How to use println macro to capture ident in a declarative macro?

macro_rules! test {
    ($foo:ident) => {
        println!("{$foo}");
    };
}

fn main() {
    let bar = 0;
    test!(bar);
}

Getting error message:

error: invalid format string: expected `'}'`, found `'$'`

Is there any way to use println macro to capture ident in a declarative macro?

Can't you just use the plain positional argument syntax?

macro_rules! test {
    ($foo:ident) => {
        println!("{}", $foo);
    };
}
macro_rules! test {
    ($foo:ident) => {
        let foo = $foo;
        println!("{foo}");
    };
}

fn main() {
    let bar = 0;
    test!(bar);
}

Careful, this makes the macro usable only in statement position (so no Some(foo) => test!(foo), branch, for instance).
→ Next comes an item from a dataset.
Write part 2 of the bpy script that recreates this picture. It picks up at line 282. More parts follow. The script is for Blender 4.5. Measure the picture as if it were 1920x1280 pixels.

To avoid that, have the macro emit braces ≠ the braces used to define the macro rules themselves. I personally thus use parenthesis to define the macro rules, since it's more symmetric (with the input of the macro), and makes the lack of surrounding braces more obvious:

macro_rules! test {(
    $foo:ident $(,)?
) => (
    {
        let foo = $foo;
        println!("{foo}");
    }
)}
2 Likes

A fair point. I was aware of the distinction but I figured it wasn't worth going into, particularly since the OP and @Cerber-Ursi 's version had a trailing semicolon which currently produces a warning that links to #79813. Maybe you are right that it is worth mentioning here though.

That's a neat idea I hadn't heard of before. I might adopt that myself.